Sometimes, ya just need to pack up, leave town, and reconnect with some old friends. That's exactly what I did this weekend on a trip to UConn to celebrate, among other things, my good friend Taryn's completion of the LSATs. Pictured at right, I think she had an awesome time. I did too, even though celebrating early also means being totally drained of all energy by 10 p.m. I was "that guy" falling asleep on the couch next to the black light. At least we got to reap the benefits of Chinese food at 2 a.m. Egg rolls FTW.

The two hour drive there and back gave me some much-needed alone time, and also gave me a chance to listen to some music that I've been meaning to check out. I'll admit it—Kingdom Come is not terrible. I obtained a copy of Jay-Z's "comeback" CD a few days ago, and while it doesn't totally suck it didn't blow mind, that is.

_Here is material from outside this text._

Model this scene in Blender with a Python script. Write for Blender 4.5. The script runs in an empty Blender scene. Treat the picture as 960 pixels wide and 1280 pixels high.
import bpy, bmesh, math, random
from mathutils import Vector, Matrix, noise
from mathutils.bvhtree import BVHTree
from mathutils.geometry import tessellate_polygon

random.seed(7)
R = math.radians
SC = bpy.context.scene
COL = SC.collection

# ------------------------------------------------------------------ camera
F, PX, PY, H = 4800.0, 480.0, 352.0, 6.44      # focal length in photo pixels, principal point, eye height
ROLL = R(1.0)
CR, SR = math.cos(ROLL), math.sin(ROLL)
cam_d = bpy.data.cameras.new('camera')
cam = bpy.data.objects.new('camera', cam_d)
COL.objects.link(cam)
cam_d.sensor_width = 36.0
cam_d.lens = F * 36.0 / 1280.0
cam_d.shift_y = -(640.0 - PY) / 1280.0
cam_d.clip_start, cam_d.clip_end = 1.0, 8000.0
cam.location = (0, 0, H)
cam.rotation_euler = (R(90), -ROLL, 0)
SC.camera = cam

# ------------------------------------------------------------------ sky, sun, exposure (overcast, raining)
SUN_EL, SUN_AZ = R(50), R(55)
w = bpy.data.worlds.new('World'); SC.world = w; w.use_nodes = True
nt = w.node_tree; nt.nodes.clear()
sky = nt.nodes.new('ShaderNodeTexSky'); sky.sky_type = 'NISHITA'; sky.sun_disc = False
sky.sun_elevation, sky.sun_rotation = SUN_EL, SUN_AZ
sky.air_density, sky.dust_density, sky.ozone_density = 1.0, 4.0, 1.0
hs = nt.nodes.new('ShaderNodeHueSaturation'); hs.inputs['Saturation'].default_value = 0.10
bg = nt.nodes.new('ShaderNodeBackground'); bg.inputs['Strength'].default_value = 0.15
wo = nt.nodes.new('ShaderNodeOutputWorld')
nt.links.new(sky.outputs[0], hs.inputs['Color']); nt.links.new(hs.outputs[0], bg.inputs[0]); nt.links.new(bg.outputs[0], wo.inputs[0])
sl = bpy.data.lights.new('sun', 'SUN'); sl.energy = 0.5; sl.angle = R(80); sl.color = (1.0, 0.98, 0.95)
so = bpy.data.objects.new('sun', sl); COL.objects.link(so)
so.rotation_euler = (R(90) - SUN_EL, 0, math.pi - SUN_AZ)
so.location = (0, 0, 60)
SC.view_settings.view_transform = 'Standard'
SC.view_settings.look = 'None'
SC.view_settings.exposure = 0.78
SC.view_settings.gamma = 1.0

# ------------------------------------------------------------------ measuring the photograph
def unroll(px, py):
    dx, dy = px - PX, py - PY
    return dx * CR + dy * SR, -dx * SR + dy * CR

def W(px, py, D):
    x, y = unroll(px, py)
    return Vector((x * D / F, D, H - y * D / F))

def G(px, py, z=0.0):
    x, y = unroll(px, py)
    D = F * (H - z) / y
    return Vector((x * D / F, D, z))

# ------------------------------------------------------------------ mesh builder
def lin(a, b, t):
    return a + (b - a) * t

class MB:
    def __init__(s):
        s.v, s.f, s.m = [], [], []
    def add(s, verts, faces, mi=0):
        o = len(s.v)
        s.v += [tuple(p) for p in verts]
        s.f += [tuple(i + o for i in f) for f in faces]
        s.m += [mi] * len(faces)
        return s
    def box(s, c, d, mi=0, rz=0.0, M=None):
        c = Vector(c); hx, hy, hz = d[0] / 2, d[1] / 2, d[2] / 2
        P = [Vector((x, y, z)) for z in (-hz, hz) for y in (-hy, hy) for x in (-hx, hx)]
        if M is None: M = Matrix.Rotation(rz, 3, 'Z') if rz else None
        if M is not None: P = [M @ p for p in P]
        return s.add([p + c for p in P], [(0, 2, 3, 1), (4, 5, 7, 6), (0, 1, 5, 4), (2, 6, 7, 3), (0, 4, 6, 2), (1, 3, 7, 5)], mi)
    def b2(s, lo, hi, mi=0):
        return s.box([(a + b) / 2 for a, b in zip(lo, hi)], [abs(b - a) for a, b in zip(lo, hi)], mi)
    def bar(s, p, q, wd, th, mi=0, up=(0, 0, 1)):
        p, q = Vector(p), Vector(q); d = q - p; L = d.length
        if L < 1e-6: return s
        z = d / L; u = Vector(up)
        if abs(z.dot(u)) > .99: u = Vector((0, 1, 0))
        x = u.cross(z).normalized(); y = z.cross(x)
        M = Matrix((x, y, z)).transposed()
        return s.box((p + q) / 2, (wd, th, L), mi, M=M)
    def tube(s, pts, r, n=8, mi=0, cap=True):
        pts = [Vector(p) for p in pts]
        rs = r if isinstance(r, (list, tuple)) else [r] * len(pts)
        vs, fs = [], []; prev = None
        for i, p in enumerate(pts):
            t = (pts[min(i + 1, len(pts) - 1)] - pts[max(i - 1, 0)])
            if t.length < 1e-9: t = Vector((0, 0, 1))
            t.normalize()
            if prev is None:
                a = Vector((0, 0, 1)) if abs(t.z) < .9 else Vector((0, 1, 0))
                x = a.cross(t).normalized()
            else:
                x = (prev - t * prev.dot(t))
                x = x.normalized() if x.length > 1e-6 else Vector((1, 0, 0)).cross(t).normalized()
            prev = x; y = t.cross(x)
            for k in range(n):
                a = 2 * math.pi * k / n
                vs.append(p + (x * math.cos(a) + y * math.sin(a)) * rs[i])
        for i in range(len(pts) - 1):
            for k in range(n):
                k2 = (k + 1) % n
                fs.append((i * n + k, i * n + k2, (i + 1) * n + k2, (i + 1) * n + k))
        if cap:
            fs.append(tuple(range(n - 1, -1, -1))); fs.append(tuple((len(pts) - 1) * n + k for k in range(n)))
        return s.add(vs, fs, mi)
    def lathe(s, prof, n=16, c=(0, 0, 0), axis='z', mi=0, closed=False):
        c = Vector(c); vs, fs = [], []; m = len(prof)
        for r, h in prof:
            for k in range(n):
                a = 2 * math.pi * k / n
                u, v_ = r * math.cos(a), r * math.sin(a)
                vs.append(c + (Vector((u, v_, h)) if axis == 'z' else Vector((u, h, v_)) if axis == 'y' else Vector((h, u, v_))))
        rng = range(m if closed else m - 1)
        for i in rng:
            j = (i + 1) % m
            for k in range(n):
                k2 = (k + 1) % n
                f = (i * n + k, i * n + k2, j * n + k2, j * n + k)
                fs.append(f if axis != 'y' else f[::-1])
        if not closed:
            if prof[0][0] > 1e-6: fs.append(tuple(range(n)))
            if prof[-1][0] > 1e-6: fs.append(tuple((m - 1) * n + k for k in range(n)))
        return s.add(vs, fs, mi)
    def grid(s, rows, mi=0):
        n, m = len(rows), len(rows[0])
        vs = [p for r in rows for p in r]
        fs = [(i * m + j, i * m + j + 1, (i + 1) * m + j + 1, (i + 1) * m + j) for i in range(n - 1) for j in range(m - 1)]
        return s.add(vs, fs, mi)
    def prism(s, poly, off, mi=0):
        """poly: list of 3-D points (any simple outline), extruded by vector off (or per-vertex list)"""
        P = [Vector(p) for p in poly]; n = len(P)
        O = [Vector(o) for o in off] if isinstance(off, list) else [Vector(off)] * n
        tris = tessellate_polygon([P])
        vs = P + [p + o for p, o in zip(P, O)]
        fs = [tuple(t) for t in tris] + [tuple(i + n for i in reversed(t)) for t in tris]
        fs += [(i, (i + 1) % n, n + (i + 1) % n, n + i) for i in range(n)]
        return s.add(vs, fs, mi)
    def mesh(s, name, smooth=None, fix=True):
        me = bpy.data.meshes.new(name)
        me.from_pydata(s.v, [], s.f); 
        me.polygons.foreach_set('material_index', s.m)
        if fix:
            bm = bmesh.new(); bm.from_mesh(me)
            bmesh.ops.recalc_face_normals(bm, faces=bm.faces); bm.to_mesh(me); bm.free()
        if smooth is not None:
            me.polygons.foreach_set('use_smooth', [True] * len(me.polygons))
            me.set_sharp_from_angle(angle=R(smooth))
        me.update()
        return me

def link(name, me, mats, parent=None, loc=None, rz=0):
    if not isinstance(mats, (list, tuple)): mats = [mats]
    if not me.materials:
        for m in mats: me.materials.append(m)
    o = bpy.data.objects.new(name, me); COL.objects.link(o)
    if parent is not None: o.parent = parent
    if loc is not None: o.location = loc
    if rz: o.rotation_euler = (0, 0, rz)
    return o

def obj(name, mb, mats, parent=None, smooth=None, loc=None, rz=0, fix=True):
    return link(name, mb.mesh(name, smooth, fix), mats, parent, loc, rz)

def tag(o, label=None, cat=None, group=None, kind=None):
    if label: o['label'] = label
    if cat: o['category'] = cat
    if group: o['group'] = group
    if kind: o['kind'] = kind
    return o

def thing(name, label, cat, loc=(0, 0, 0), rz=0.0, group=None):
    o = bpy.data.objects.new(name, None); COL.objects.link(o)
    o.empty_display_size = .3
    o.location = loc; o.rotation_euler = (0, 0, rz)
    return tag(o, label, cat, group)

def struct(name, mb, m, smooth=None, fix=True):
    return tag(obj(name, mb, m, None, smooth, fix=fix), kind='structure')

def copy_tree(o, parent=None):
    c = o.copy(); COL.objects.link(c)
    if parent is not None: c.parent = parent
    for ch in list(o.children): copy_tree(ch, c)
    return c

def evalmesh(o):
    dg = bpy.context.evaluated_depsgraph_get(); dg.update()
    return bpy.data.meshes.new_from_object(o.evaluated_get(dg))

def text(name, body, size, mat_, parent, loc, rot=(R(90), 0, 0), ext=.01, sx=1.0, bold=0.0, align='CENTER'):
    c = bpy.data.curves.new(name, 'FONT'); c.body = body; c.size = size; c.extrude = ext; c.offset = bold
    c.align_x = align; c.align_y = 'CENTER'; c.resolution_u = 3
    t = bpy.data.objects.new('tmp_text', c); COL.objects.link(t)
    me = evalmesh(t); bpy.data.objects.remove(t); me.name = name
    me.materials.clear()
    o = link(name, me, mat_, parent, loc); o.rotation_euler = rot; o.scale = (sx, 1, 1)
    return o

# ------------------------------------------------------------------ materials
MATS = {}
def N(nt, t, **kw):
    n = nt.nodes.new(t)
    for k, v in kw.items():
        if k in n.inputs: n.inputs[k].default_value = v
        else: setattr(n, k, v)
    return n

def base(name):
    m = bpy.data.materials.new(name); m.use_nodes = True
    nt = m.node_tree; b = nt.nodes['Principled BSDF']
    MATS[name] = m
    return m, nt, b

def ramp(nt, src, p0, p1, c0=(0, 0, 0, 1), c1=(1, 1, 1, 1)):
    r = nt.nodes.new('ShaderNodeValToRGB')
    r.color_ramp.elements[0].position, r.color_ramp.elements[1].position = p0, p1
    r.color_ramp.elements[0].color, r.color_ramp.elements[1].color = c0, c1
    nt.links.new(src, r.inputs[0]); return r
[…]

The thing about Jay-Z is that he's showed us how talented he can be, yet he seems to be slumming it here in choosing to rap about how successful he is. Thus, he sounds like every other rapper out there right now. Where's the stirring self-reflection that was present in "Moment of Clarity" on The Black Album? Where's the raw energy from Reasonable Doubt? Jay-Z is supposed to transcend the genre and take it to new levels, which he's done in the past. On this new disc, he's just sorta stale. Keep in mind that mediocre Jay-Z is better than most of what's considered "talent" in hip-hop right now. I have to say, his song with Chris Martin, "Beach Chair" is really good. It's worth an iTunes download.

So in closing, it was a great weekend. Thanks to everyone that made it awesome.